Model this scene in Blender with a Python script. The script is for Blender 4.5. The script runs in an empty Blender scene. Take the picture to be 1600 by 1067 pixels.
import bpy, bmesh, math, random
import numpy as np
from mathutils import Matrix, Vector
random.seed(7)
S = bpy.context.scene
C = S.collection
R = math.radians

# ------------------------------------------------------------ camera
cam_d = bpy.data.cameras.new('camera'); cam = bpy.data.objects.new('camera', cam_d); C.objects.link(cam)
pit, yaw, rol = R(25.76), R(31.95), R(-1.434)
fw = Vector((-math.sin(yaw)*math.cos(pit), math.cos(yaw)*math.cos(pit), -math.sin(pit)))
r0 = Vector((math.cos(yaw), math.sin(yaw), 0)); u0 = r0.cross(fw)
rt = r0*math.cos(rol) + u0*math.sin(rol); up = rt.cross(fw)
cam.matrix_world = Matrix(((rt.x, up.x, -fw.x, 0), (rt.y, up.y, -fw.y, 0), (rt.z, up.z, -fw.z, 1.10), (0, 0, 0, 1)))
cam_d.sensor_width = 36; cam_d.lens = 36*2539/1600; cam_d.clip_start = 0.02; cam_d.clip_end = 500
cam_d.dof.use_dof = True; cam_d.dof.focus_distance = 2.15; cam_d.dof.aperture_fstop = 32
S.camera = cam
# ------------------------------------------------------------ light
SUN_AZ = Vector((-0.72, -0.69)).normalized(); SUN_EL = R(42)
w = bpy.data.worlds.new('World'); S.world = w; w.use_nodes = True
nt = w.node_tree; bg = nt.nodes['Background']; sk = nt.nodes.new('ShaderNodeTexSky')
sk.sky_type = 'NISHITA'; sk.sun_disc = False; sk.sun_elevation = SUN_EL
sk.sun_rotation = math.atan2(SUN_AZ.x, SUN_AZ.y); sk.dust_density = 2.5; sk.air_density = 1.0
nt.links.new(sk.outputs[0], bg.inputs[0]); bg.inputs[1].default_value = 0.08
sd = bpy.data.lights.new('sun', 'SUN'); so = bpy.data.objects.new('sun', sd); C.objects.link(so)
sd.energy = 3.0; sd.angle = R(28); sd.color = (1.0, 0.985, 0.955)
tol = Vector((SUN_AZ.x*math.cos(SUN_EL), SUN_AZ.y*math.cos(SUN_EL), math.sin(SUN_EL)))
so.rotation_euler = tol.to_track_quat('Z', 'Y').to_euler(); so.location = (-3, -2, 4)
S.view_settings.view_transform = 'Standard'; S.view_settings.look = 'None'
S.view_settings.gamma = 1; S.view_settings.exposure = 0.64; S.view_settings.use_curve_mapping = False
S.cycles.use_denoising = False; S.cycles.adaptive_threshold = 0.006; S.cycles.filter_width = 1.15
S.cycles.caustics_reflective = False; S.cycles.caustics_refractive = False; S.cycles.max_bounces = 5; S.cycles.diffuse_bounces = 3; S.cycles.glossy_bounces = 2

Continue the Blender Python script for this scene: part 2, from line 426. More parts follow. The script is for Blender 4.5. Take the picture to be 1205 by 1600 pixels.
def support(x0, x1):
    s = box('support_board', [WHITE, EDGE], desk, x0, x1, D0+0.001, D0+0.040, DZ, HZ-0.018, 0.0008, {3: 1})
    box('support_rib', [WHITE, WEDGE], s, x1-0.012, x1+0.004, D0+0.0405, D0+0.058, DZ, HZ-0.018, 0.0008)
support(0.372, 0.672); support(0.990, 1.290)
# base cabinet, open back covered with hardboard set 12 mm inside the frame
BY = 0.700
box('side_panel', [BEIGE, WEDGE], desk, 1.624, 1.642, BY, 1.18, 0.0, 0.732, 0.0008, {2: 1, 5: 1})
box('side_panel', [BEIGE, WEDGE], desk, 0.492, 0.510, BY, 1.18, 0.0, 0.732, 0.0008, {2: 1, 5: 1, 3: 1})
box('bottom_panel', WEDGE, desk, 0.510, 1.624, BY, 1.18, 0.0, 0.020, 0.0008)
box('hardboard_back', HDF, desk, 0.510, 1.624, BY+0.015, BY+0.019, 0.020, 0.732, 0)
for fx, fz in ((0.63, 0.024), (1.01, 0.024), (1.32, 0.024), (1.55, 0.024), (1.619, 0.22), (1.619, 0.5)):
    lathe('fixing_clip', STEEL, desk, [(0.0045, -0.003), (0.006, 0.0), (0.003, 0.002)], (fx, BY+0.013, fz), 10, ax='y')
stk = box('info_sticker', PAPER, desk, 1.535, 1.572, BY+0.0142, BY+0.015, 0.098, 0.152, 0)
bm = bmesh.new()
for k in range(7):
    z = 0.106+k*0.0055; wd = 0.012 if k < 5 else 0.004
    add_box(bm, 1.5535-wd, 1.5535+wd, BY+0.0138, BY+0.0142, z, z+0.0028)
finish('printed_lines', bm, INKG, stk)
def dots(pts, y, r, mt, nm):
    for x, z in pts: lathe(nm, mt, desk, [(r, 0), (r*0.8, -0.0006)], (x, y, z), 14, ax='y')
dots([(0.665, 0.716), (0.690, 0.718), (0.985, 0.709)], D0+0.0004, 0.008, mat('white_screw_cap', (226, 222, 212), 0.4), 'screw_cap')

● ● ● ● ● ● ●

### Problem to work on
Give the entries again in full, exactly as they are written.

### Problem solution
Model this scene in Blender with a Python script. The script is for Blender 4.5. The script runs in an empty Blender scene. Take the picture to be 1600 by 1067 pixels.
import bpy, bmesh, math, random
import numpy as np
from mathutils import Matrix, Vector
random.seed(7)
S = bpy.context.scene
C = S.collection
R = math.radians

# ------------------------------------------------------------ camera
cam_d = bpy.data.cameras.new('camera'); cam = bpy.data.objects.new('camera', cam_d); C.objects.link(cam)
pit, yaw, rol = R(25.76), R(31.95), R(-1.434)
fw = Vector((-math.sin(yaw)*math.cos(pit), math.cos(yaw)*math.cos(pit), -math.sin(pit)))
r0 = Vector((math.cos(yaw), math.sin(yaw), 0)); u0 = r0.cross(fw)
rt = r0*math.cos(rol) + u0*math.sin(rol); up = rt.cross(fw)
cam.matrix_world = Matrix(((rt.x, up.x, -fw.x, 0), (rt.y, up.y, -fw.y, 0), (rt.z, up.z, -fw.z, 1.10), (0, 0, 0, 1)))
cam_d.sensor_width = 36; cam_d.lens = 36*2539/1600; cam_d.clip_start = 0.02; cam_d.clip_end = 500
cam_d.dof.use_dof = True; cam_d.dof.focus_distance = 2.15; cam_d.dof.aperture_fstop = 32
S.camera = cam
# ------------------------------------------------------------ light
SUN_AZ = Vector((-0.72, -0.69)).normalized(); SUN_EL = R(42)
w = bpy.data.worlds.new('World'); S.world = w; w.use_nodes = True
nt = w.node_tree; bg = nt.nodes['Background']; sk = nt.nodes.new('ShaderNodeTexSky')
sk.sky_type = 'NISHITA'; sk.sun_disc = False; sk.sun_elevation = SUN_EL
sk.sun_rotation = math.atan2(SUN_AZ.x, SUN_AZ.y); sk.dust_density = 2.5; sk.air_density = 1.0
nt.links.new(sk.outputs[0], bg.inputs[0]); bg.inputs[1].default_value = 0.08
sd = bpy.data.lights.new('sun', 'SUN'); so = bpy.data.objects.new('sun', sd); C.objects.link(so)
sd.energy = 3.0; sd.angle = R(28); sd.color = (1.0, 0.985, 0.955)
tol = Vector((SUN_AZ.x*math.cos(SUN_EL), SUN_AZ.y*math.cos(SUN_EL), math.sin(SUN_EL)))
so.rotation_euler = tol.to_track_quat('Z', 'Y').to_euler(); so.location = (-3, -2, 4)
S.view_settings.view_transform = 'Standard'; S.view_settings.look = 'None'
S.view_settings.gamma = 1; S.view_settings.exposure = 0.64; S.view_settings.use_curve_mapping = False
S.cycles.use_denoising = False; S.cycles.adaptive_threshold = 0.006; S.cycles.filter_width = 1.15
S.cycles.caustics_reflective = False; S.cycles.caustics_refractive = False; S.cycles.max_bounces = 5; S.cycles.diffuse_bounces = 3; S.cycles.glossy_bounces = 2

Continue the Blender Python script for this scene: part 2, from line 426. More parts follow. The script is for Blender 4.5. Take the picture to be 1205 by 1600 pixels.
def support(x0, x1):
    s = box('support_board', [WHITE, EDGE], desk, x0, x1, D0+0.001, D0+0.040, DZ, HZ-0.018, 0.0008, {3: 1})
    box('support_rib', [WHITE, WEDGE], s, x1-0.012, x1+0.004, D0+0.0405, D0+0.058, DZ, HZ-0.018, 0.0008)
support(0.372, 0.672); support(0.990, 1.290)
# base cabinet, open back covered with hardboard set 12 mm inside the frame
BY = 0.700
box('side_panel', [BEIGE, WEDGE], desk, 1.624, 1.642, BY, 1.18, 0.0, 0.732, 0.0008, {2: 1, 5: 1})
box('side_panel', [BEIGE, WEDGE], desk, 0.492, 0.510, BY, 1.18, 0.0, 0.732, 0.0008, {2: 1, 5: 1, 3: 1})
box('bottom_panel', WEDGE, desk, 0.510, 1.624, BY, 1.18, 0.0, 0.020, 0.0008)
box('hardboard_back', HDF, desk, 0.510, 1.624, BY+0.015, BY+0.019, 0.020, 0.732, 0)
for fx, fz in ((0.63, 0.024), (1.01, 0.024), (1.32, 0.024), (1.55, 0.024), (1.619, 0.22), (1.619, 0.5)):
    lathe('fixing_clip', STEEL, desk, [(0.0045, -0.003), (0.006, 0.0), (0.003, 0.002)], (fx, BY+0.013, fz), 10, ax='y')
stk = box('info_sticker', PAPER, desk, 1.535, 1.572, BY+0.0142, BY+0.015, 0.098, 0.152, 0)
bm = bmesh.new()
for k in range(7):
    z = 0.106+k*0.0055; wd = 0.012 if k < 5 else 0.004
    add_box(bm, 1.5535-wd, 1.5535+wd, BY+0.0138, BY+0.0142, z, z+0.0028)
finish('printed_lines', bm, INKG, stk)
def dots(pts, y, r, mt, nm):
    for x, z in pts: lathe(nm, mt, desk, [(r, 0), (r*0.8, -0.0006)], (x, y, z), 14, ax='y')
dots([(0.665, 0.716), (0.690, 0.718), (0.985, 0.709)], D0+0.0004, 0.008, mat('white_screw_cap', (226, 222, 212), 0.4), 'screw_cap')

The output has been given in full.